In a unanimous opinion issued Friday, the state’s highest court upheld a 2014 Dallas County jury verdict that Credit Suisse had fraudulently induced Claymore Holdings, a subsidiary of Highland Capital, into making a $250 million investment in the 3,592-acre resort community called Lake Las Vegas, which is 30 miles from The Strip.
The jury ordered the Zurich-based bank to pay $40 million in damages.
But the justices reversed the trial court’s equitable relief award of $211 million in rescission damages from breach-of-contract charges “for essentially the same injury to Claymore that the jury had already valued at $40 million.”
The decadelong litigation started in state District Judge Dale Tillery’s courtroom. Highland Capital claimed Credit Suisse fraudulently inflated the appraisal to induce the investment firm and others to put hundreds of millions of dollars into the real estate development. The parties agreed that New York law applied in the case.
In a bifurcated trial, Highland Capital’s lawyers presented evidence that a Credit Suisse executive nicknamed “Dr. Frankenstein” had convinced an appraiser to “dramatically increase” the value of the project from $511 million to as much as $891 million in May 2007.
Based on the appraisal, Credit Suisse proposed a $540 million credit agreement to the borrowers developing the real estate project. Claymore, which invested in distressed, high-risk real estate ventures, agreed to put in $250 million.
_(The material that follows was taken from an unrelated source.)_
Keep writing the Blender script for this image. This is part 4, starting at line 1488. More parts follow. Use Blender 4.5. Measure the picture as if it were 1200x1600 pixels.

Within months of signing the agreement ion June 2007, the Las Vegas real estate market went bust. Thirteen months later, the joint venture filed for bankruptcy.
Lawyers for Credit Suisse argued that it was not responsible if the appraisal was believed to be done in good faith and they attempted to show in court that correct disclosures were made to investors. The dramatic drop in the projects value had more to do with the collapse of the real estate market during the financial recession.
After the jury awarded the $40 million, Judge Tillery then conducted a second, bench phase of the trial that focused on breach of contract and other misconduct allegations. The judge ruled that rescissory damages of $211 million were appropriate because there was no reasonable method to gauge Highland Capital’s actual monetary loss.
In 2018, the Dallas Court of Appeals, in an opinion authored by Justice Elizabeth Lang-Miers, upheld the trial court’s decision.
On Friday, the Texas Supreme Court ruled that the lower courts “inequitably treated Claymore as though it received nothing at all in the transaction” and wrongly “charged all Claymore’s investment losses to Credit Suisse.”
“Claymore unquestionably got something of substantial value in exchange for the money it loaned,” Justice Jimmy Blacklock wrote in a 35-page opinion. “Because of the faulty appraisal, what Claymore got for its money was not as valuable as what it thought it was getting. But it got something of value nonetheless.”
“The borrower’s default and the collapse of the real estate market later reduced the value of what Claymore held,” the court ruled. “But those events were driven by forces beyond either party’s control, not by the faulty appraisal.”
Justice Blacklock said New York law provided “no valid basis” for the $211 million equitable monetary relief in light of the jury’s $40 million award.
Baker Botts partners Evan Young and Tom Phillips represented Credit Suisse. Austin lawyer William T. Reid IV of Reid Collins & Tsai represented Highland Capital.